- **Instructions for the task**: Locate the string "from" throughout the material and copy every line in which it occurs.

- **Recorded information**:

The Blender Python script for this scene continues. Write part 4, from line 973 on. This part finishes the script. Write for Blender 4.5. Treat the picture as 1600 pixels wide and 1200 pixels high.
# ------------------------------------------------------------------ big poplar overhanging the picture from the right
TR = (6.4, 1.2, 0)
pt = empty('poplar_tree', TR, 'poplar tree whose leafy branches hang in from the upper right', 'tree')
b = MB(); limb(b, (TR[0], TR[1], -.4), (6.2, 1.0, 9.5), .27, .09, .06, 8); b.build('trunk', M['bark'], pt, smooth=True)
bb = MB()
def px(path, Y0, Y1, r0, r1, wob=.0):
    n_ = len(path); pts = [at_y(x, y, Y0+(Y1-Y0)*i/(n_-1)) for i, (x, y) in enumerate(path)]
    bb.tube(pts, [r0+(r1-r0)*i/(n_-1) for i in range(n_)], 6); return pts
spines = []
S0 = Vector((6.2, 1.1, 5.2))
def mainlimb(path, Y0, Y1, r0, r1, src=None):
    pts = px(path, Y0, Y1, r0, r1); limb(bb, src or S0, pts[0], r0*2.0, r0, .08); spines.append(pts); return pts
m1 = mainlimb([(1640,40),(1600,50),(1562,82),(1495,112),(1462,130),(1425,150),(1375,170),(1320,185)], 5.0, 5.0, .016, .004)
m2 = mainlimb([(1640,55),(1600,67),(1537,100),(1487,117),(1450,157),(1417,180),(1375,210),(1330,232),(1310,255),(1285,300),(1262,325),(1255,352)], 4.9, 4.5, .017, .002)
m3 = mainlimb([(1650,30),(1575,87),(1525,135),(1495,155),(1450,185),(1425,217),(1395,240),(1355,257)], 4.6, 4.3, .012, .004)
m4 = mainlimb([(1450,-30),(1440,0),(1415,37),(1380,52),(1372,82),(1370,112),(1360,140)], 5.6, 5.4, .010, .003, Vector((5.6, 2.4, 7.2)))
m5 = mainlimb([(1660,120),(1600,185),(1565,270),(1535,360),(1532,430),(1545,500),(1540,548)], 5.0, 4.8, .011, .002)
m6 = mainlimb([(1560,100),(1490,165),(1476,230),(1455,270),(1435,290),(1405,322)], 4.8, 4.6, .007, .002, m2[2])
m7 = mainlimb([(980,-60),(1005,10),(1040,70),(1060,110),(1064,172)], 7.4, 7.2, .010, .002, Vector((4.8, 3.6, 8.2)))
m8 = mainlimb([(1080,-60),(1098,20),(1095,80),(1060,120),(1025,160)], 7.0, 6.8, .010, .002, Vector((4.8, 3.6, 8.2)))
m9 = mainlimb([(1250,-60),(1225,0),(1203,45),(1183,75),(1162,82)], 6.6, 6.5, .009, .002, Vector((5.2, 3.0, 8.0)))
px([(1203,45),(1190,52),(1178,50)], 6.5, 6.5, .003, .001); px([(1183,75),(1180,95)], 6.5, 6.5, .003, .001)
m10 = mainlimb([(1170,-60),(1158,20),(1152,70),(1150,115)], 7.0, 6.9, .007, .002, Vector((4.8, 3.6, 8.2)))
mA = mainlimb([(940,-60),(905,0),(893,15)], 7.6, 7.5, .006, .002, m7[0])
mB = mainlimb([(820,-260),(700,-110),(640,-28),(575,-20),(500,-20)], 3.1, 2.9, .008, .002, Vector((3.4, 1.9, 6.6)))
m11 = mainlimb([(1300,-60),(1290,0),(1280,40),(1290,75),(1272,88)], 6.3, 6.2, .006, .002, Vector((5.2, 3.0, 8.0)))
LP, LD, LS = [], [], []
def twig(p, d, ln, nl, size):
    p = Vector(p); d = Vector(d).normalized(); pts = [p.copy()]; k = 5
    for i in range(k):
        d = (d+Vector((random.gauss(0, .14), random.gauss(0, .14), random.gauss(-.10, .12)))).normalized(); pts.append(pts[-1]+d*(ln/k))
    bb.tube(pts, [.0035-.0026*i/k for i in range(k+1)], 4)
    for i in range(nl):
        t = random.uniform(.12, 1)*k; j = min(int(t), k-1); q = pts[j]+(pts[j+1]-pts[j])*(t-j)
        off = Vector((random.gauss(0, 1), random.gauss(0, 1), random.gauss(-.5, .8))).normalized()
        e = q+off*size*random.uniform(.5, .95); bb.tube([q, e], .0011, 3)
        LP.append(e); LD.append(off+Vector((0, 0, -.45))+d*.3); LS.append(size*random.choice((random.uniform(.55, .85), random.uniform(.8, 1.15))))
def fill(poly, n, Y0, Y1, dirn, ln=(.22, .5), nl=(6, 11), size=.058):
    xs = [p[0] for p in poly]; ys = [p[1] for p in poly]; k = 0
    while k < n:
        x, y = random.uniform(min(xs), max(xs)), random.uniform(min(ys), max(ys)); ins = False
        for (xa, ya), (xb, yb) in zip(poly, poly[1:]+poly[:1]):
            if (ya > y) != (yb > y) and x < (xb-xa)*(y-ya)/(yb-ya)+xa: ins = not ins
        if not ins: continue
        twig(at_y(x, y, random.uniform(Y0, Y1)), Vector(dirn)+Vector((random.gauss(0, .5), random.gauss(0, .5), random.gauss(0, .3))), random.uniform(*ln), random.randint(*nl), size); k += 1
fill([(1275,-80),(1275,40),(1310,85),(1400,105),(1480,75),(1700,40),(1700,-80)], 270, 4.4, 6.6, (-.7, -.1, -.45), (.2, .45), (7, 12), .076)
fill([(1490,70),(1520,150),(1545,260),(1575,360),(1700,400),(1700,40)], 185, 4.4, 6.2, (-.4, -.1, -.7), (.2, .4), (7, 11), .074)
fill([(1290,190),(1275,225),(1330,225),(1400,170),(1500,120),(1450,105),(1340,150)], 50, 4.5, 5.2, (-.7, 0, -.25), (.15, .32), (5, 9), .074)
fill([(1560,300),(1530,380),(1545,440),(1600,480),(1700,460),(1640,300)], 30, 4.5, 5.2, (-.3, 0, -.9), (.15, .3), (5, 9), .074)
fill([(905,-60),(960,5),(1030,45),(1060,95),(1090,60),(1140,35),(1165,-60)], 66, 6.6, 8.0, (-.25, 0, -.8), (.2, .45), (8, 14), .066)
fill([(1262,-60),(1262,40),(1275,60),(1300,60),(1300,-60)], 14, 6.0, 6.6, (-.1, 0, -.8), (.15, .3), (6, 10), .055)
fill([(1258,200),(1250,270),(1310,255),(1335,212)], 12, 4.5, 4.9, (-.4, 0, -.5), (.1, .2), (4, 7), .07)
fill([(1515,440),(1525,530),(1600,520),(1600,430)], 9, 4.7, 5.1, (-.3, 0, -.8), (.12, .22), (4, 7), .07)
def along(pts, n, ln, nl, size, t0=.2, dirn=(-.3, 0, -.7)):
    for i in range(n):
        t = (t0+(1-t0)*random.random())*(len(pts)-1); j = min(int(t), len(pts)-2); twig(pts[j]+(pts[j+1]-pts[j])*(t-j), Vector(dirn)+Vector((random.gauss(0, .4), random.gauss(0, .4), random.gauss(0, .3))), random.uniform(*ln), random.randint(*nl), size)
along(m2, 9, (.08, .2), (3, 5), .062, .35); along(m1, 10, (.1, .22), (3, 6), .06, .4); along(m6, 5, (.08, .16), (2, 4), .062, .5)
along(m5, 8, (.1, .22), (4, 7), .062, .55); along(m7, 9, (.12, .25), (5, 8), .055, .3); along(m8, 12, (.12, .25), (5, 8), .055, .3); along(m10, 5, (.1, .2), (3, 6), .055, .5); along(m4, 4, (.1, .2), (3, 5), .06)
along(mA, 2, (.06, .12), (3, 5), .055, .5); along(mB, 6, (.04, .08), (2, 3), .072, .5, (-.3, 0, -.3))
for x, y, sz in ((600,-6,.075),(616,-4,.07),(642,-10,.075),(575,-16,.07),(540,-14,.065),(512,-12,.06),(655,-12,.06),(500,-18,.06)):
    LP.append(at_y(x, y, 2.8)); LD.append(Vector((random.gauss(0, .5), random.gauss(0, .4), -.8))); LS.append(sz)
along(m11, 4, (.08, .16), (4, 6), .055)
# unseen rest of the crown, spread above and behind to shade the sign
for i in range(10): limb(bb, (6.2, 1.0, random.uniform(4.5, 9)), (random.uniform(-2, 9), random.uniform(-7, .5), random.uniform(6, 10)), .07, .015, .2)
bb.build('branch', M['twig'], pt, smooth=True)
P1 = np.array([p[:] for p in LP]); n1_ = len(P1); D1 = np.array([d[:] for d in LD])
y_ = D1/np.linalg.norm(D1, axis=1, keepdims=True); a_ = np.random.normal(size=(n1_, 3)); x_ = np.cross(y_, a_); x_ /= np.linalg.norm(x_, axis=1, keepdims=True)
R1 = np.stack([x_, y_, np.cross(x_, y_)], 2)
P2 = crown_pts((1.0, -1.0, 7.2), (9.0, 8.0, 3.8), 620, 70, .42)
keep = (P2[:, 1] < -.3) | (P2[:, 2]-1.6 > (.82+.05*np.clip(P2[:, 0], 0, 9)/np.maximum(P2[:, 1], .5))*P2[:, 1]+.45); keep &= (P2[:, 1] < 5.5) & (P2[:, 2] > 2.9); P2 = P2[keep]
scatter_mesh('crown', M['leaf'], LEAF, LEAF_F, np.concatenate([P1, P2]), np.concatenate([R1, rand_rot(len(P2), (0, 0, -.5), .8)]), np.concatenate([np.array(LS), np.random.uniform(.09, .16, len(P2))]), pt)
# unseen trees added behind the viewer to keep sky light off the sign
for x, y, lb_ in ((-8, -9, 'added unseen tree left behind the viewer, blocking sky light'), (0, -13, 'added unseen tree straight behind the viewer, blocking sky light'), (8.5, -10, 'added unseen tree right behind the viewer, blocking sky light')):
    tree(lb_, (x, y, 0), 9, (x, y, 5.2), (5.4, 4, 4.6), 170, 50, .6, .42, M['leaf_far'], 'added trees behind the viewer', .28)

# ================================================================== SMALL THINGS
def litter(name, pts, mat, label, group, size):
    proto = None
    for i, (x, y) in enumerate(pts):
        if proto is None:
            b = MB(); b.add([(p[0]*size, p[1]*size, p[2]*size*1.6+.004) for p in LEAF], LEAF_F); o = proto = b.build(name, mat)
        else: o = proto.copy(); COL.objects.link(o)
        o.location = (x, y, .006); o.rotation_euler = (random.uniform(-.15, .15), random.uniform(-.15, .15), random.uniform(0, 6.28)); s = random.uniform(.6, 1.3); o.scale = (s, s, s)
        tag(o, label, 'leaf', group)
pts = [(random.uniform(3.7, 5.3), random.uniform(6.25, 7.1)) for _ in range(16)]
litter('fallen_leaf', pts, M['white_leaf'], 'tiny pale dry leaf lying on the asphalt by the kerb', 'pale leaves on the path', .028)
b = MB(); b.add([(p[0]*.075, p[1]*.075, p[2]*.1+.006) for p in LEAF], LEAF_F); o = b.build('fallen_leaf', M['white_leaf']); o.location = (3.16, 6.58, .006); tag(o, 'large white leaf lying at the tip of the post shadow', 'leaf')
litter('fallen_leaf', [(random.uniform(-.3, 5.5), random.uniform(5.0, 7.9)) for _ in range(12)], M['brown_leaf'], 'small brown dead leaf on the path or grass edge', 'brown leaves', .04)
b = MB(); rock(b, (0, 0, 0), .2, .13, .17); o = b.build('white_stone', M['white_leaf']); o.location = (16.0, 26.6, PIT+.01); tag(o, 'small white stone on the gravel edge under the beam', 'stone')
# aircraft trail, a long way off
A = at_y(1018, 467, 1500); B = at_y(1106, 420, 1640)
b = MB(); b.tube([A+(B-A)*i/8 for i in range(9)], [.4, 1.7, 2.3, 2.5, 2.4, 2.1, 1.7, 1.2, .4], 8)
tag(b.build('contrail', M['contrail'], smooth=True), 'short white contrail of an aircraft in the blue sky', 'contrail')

- **Reply**:
The Blender Python script for this scene continues. Write part 4, from line 973 on. This part finishes the script. Write for Blender 4.5. Treat the picture as 1600 pixels wide and 1200 pixels high.
# ------------------------------------------------------------------ big poplar overhanging the picture from the right
pt = empty('poplar_tree', TR, 'poplar tree whose leafy branches hang in from the upper right', 'tree')